▸ **Exercise brief**:
Keep only the lines from the top of the listing through the one with "28.0, -0.6, 2.62).build('wall', M['brick_wing'], house)", and reproduce them unaltered.
• • • • •
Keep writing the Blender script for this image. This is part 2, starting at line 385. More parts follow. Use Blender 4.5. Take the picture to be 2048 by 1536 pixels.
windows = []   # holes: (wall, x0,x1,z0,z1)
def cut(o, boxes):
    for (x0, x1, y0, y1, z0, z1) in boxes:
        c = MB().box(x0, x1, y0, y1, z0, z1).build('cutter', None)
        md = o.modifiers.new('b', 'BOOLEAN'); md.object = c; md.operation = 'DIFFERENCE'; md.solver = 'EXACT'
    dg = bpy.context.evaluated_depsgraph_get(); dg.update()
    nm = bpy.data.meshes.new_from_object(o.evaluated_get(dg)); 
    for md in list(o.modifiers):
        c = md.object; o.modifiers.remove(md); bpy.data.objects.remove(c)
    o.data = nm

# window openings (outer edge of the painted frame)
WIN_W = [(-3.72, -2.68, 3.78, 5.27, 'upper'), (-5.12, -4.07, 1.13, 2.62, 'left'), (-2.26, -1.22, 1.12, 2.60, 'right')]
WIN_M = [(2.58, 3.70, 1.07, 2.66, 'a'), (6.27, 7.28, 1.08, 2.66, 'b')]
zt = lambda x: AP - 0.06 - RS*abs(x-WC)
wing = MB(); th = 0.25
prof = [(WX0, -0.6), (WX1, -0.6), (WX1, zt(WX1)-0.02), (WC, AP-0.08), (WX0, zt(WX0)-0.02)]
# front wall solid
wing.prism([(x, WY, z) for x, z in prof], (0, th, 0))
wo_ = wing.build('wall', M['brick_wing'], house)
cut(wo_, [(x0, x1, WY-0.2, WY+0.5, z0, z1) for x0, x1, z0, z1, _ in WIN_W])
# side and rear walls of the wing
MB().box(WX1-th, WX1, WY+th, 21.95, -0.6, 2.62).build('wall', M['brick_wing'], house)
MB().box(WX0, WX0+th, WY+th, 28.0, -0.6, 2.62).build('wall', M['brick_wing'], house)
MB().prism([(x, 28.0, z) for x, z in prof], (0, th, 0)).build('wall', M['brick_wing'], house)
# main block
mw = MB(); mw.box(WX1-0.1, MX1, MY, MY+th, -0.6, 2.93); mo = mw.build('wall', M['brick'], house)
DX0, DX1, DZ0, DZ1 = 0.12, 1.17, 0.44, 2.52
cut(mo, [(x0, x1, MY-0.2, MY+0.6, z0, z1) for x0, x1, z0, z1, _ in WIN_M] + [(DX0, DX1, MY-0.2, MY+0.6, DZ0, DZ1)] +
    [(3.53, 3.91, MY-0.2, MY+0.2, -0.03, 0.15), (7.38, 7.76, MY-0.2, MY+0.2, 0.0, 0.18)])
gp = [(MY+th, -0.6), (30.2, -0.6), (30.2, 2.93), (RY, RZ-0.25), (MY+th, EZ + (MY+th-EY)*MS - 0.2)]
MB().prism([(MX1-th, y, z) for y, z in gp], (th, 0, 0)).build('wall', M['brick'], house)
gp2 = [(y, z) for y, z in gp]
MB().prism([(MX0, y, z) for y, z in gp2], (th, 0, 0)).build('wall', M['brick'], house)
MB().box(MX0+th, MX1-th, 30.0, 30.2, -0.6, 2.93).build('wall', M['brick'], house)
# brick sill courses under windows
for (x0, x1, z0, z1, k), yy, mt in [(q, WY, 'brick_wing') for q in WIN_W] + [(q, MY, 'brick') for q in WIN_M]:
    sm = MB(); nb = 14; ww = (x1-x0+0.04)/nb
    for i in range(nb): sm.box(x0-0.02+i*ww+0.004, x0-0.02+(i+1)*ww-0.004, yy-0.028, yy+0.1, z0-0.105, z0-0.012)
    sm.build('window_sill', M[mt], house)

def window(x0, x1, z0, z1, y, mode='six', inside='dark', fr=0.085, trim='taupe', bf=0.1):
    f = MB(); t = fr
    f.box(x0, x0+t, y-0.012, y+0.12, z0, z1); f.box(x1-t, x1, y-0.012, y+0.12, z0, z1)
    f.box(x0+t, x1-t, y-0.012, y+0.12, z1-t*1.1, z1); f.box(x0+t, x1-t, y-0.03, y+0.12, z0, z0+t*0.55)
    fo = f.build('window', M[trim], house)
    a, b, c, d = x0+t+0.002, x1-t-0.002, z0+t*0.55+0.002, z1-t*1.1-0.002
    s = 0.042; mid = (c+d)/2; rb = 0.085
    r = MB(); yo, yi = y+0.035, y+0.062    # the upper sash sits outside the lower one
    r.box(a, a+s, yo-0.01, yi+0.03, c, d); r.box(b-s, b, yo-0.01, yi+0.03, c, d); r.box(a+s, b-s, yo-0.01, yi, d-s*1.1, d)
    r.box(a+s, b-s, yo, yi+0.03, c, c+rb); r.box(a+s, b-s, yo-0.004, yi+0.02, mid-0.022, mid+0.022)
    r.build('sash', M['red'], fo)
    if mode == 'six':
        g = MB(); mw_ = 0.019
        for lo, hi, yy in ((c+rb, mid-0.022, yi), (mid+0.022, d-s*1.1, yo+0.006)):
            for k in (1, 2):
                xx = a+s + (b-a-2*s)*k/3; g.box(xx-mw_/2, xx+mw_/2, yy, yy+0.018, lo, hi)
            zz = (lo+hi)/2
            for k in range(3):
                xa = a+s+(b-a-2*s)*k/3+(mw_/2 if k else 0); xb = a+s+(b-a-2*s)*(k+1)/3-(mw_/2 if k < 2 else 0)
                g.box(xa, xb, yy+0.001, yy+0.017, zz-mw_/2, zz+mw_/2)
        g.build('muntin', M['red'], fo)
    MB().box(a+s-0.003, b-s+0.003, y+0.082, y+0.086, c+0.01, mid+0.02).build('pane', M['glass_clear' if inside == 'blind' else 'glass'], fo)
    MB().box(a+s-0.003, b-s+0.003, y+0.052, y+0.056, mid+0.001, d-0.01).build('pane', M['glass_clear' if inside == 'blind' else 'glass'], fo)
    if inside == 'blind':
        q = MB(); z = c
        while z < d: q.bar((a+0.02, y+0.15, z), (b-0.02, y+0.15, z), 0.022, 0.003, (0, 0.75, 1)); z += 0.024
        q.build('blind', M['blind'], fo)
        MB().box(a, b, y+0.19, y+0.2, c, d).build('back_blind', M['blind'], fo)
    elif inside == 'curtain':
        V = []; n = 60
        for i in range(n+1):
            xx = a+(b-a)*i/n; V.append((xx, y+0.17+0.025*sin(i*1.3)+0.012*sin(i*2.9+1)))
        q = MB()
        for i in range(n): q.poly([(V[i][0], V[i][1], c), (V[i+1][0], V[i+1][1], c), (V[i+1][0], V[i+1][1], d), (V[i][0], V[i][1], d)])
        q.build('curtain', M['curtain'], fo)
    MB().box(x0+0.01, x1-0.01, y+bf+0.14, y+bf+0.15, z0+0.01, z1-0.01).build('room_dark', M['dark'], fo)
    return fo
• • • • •
▸ **Output of the exercise**:
Keep writing the Blender script for this image. This is part 2, starting at line 385. More parts follow. Use Blender 4.5. Take the picture to be 2048 by 1536 pixels.
windows = []   # holes: (wall, x0,x1,z0,z1)
def cut(o, boxes):
    for (x0, x1, y0, y1, z0, z1) in boxes:
        c = MB().box(x0, x1, y0, y1, z0, z1).build('cutter', None)
        md = o.modifiers.new('b', 'BOOLEAN'); md.object = c; md.operation = 'DIFFERENCE'; md.solver = 'EXACT'
    dg = bpy.context.evaluated_depsgraph_get(); dg.update()
    nm = bpy.data.meshes.new_from_object(o.evaluated_get(dg)); 
    for md in list(o.modifiers):
        c = md.object; o.modifiers.remove(md); bpy.data.objects.remove(c)
    o.data = nm

# window openings (outer edge of the painted frame)
WIN_W = [(-3.72, -2.68, 3.78, 5.27, 'upper'), (-5.12, -4.07, 1.13, 2.62, 'left'), (-2.26, -1.22, 1.12, 2.60, 'right')]
WIN_M = [(2.58, 3.70, 1.07, 2.66, 'a'), (6.27, 7.28, 1.08, 2.66, 'b')]
zt = lambda x: AP - 0.06 - RS*abs(x-WC)
wing = MB(); th = 0.25
prof = [(WX0, -0.6), (WX1, -0.6), (WX1, zt(WX1)-0.02), (WC, AP-0.08), (WX0, zt(WX0)-0.02)]
# front wall solid
wing.prism([(x, WY, z) for x, z in prof], (0, th, 0))
wo_ = wing.build('wall', M['brick_wing'], house)
cut(wo_, [(x0, x1, WY-0.2, WY+0.5, z0, z1) for x0, x1, z0, z1, _ in WIN_W])
# side and rear walls of the wing
MB().box(WX1-th, WX1, WY+th, 21.95, -0.6, 2.62).build('wall', M['brick_wing'], house)
MB().box(WX0, WX0+th, WY+th, 28.0, -0.6, 2.62).build('wall', M['brick_wing'], house)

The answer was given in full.